> **Set task**: Gather up the lines that contain "this".

> **Collected material**:
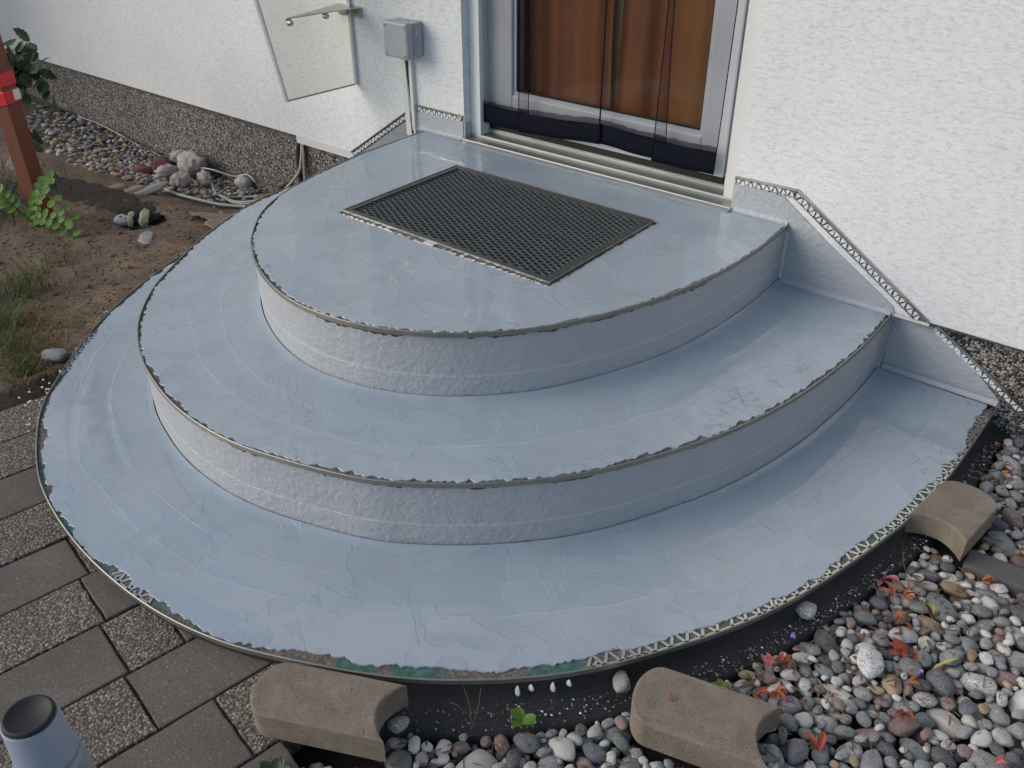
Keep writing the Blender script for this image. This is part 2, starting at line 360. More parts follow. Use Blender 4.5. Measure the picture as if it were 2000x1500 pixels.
T1=[(-1.315,0),(-1.31,-.25),(-1.28,-.52),(-1.198,-.802),(-1.125,-.975),(-1.028,-1.151),(-.915,-1.312),(-.791,-1.450),(-.72,-1.525),(-.647,-1.590),(-.507,-1.672),(-.378,-1.732),(-.287,-1.759),(-.179,-1.781),(-.07,-1.796),(.048,-1.802),(.162,-1.799),(.277,-1.785),(.406,-1.752),(.5,-1.711),(.60,-1.665),(.71,-1.604),(.815,-1.525),(.91,-1.436),(.985,-1.345),(1.075,-1.205),(1.13,-1.105),(1.185,-.975),(1.23,-.825),(1.265,-.684),(1.29,-.56),(1.31,-.38),(1.318,-.20),(1.323,0)]
NS=1000
OUT=[smooth_line(spline(t,NS),9) for t in (T1,T2,T3)]
for o_ in OUT: o_[0,1]=o_[-1,1]=0
ZT=[-.35,-.175,0.0]; ZB=[-.47,-.35,-.175]
def normals(P):
    t=np.gradient(P,axis=0); t/=np.linalg.norm(t,axis=1)[:,None]
    return np.stack([-t[:,1],t[:,0]],1)        # travelling left->front->right, this points inward
def inward(P):
    n=normals(P); c=np.array([0,-.4])
    if ((c-P)*n).sum()<0: n=-n
    return n
def arclen(P): return np.r_[0,np.cumsum(np.linalg.norm(np.diff(P,axis=0),axis=1))]
def near0(x,y): return int(np.argmin(np.hypot(OUT[0][:,0]-x,OUT[0][:,1]-y)))
ZON=[(near0(-.93,-1.29),near0(-.76,-1.48)),(near0(.05,-1.802),near0(.21,-1.795)),(near0(.55,-1.69),near0(1.30,-.45)),(near0(1.318,-.2),NS)]
steps=empty('entrance_steps',(0,-.6,-.45))
tag(steps,'three rounded blue-grey coated entrance steps leading up to the glass door','steps')
def pt_h(x,y):
    """relief of the coating in metres"""
    v=Vector((x,y,0))
    h=.0011*noise.noise(v*5)+.0005*noise.noise(v*17)
    return h
for ti in range(3):
    P=OUT[ti]; N=inward(P); L=arclen(P); z=ZT[ti]
    step=empty('step',(0,-.6,z)); step.parent=steps; step.location=(0,0,z+.45)
    if ti<2: Q=OUT[ti+1]
    else: Q=np.stack([np.linspace(-.725,.678,NS),np.zeros(NS)],1)
    # bed under the coating (full), solid body
    poly=[(p[0],p[1]) for p in (P+N*.004)[::6]]+[(P[-1][0]-.004,0.02),(P[0][0]+.004,0.02)]
    bm=bmesh.new()
    V=[];F=[];K=8
    for i in range(0,NS,4):
        for k in range(K+1):
            t=k/K*.999; q=(P[i]+N[i]*.0035)*(1-t)+Q[i]*t
            V.append((q[0],q[1],z-.0035+.0012*noise.noise(Vector((q[0]*40,q[1]*40,1)))))
    nI=len(range(0,NS,4))
    for i in range(nI-1):
        for k in range(K):
            f=[i*(K+1)+k,(i+1)*(K+1)+k,(i+1)*(K+1)+k+1,i*(K+1)+k+1]
            if ti==2:
                cx=sum(V[j][0] for j in f)/4; cy=sum(V[j][1] for j in f)/4
                if abs(cx)<.34 and -.70<cy<-.25: continue
            F.append(f)
    if ti==2:
        # finer bed round the mat well
        V=[];F=[];xs=np.linspace(-.73,.69,143); ys=np.linspace(-1.19,-.002,120); idx={}
        from mathutils.geometry import intersect_point_tri_2d
        polyP=P+N*.005
        def inside(x,y,PP):
            px,py=PP[:,0],PP[:,1]; qx,qy=np.roll(px,-1),np.roll(py,-1)
            c=((py>y)!=(qy>y))&(x<(qx-px)*(y-py)/(qy-py+1e-12)+px); return c.sum()%2==1
        bmm=bmesh.new()
        ring=[bmm.verts.new((p[0],p[1],z-.0035)) for p in polyP[::5]]
        hole=[bmm.verts.new((a,b,z-.0035)) for a,b in ((-.372,-.229),(-.372,-.723),(.372,-.723),(.372,-.229))]
        es=[bmm.edges.new((ring[i],ring[(i+1)%len(ring)])) for i in range(len(ring))]+[bmm.edges.new((hole[i],hole[(i+1)%4])) for i in range(4)]
        bmesh.ops.triangle_fill(bmm,edges=es,use_beauty=True)
        for f in list(bmm.faces):
            c=f.calc_center_median()
            if abs(c.x)<.371 and -.722<c.y<-.230: bmm.faces.remove(f)
        bmesh.ops.recalc_face_normals(bmm,faces=bmm.faces[:])
        obj('mortar_bed',bmm,MM2,step)
    else:
        obj('mortar_bed',(V,F),MM if ti==0 else MM2,step)
    # coating sheet: ragged outer boundary
    K=44 if ti<2 else 110
    V=[];band=[]
    for i in range(NS):
        s=L[i]
        if ti==0:
            x_=P[i][0]; y_=P[i][1]
            op=0
            for (a_,b_) in ZON:
                op=max(op,min(1,max(0,min(i-a_,b_-i)/12+1)))
            e=(.010+.014*n1(s*5.5,1,3)+.010*n1(s*22,2,4)+.008*n1(s*90,3,2))*(1-op)+op*(.021+.010*n1(s*6,1,3)+.007*n1(s*30,2,4)+.005*n1(s*110,3,2))
            e=max(e,.0015)
        else:
            e=.0075+.009*n1(s*9,4+ti,3)+.009*n1(s*60,6,4); e=max(e,.0012)
        a=P[i]+N[i]*.002; b=Q[i]
        w=np.linalg.norm(b-a)
        for k in range(K+1):
            t=(k/K)**1.25 if ti<2 else k/K
            t=min(.995,max(t,(e+.0010*k)/w)) if k<K else 1.0
            q=a*(1-t)+b*t
            x,y=q
            d=w*(1-t)                                   # distance from the next riser
            h=pt_h(x,y)
            if ti<2:
                jl=.115+.010*n1(s*2.5,9+ti,2); bl=.19+.016*n1(s*1.8,12+ti,3)
                bd=d
                h+=.0012/(1+math.exp((d-jl)/.0015))+.0008/(1+math.exp((d-bl)/.002))
                cove=max(0,1-d/.02)
                h+=.005*cove**2.2
            else:
                bd=9
            dd=w*t if ti<2 else np.linalg.norm(q-P[i])
            # frayed fibres and lumps near the trimmed edge
            if dd<.075: h+=.0016*max(0,noise.noise(Vector((x*38,y*38,ti))))*(1-dd/.075)+.0005
            V.append((x,y,z+h)); band.append(bd)
    F=[]
    for i in range(NS-1):
        for k in range(K):
            f=[i*(K+1)+k,(i+1)*(K+1)+k,(i+1)*(K+1)+k+1,i*(K+1)+k+1]
            if ti==2:
                cx=sum(V[j][0] for j in f)/4; cy=sum(V[j][1] for j in f)/4
                m=.006+.006*n1((cx+cy*1.3)*60,3,3)
                if abs(cx)<.375+m and -.726-m-.002<cy<-.226+.003: continue
            F.append(f)
    base=len(V)
    for i in range(NS):
        v=V[i*(K+1)]; V.append((v[0],v[1],z-.004)); band.append(9)
    for i in range(NS-1): F.append([base+i,base+i+1,(i+1)*(K+1),i*(K+1)])
    o=obj('tread_coating',(V,F),MC,step,smooth=True)
    at=o.data.attributes.new('band','FLOAT','POINT'); at.data.foreach_set('value',band)
    # riser
    zb=ZB[ti]; H=z-zb; R=26; V=[];band=[]
    for i in range(NS):
        s=L[i]; top=.0125+.009*max(-.6,n1(s*8,20+ti,3))+.005*n1(s*70,21,3)
        if ti==2 and .25<s/L[-1]<.47: top=.011+.003*n1(s*90,21,2)
        top=max(top,.009)
        for k in range(R+1):
            t=k/R; zz=z-top-(H-top)*t; dz=z-zz
            jl=H*.66+.004*n1(s*1.7,30+ti,2)
            off=.004+.0006*n1(s*20,5,2)+.0007*noise.noise(Vector((s*16,zz*60,2)))
            off-=.0012/(1+math.exp(-(dz-jl)/.001))            # lower strip sits proud
            q=P[i]+N[i]*off
            V.append((q[0],q[1],zz)); band.append(dz)
    F=[]
    for i in range(NS-1):
        for k in range(R): F.append([i*(R+1)+k,i*(R+1)+k+1,(i+1)*(R+1)+k+1,(i+1)*(R+1)+k])
    o=obj('riser',(V,F),MCR if ti>0 else MBT,step,smooth=True)
    at=o.data.attributes.new('band','FLOAT','POINT'); at.data.foreach_set('value',band)
    # mortar strip behind the ragged top of the riser
    V=[];F=[]
    for i in range(0,NS,2):
        q=P[i]+N[i]*.0062; V+= [(q[0],q[1],z-.004),(q[0],q[1],z-.03)]
    for i in range(len(V)//2-1): F.append((2*i,2*i+1,2*i+3,2*i+2))
    obj('mortar_edge',(V,F),MM2,step)
    # metal edge profile : L section
    prof=[(0,.0022),(-.0012,.0012),(-.0012,-.0095),(.0006,-.0105),(.0022,-.0098),(.0022,.0008),(.0018,.0022)]
    V=[];F=[];np_=len(prof)
    for i in range(0,NS,2):
        for a,b in prof:
            q=P[i]+N[i]*a; V.append((q[0],q[1],z+b))
    m_=len(V)//np_
    for i in range(m_-1):
        for k in range(np_):
            F.append((i*np_+k,(i+1)*np_+k,(i+1)*np_+(k+1)%np_,i*np_+(k+1)%np_))
    obj('edge_profile',(V,F),MEP,step,smooth=False)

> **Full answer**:
Keep writing the Blender script for this image. This is part 2, starting at line 360. More parts follow. Use Blender 4.5. Measure the picture as if it were 2000x1500 pixels.
    return np.stack([-t[:,1],t[:,0]],1)        # travelling left->front->right, this points inward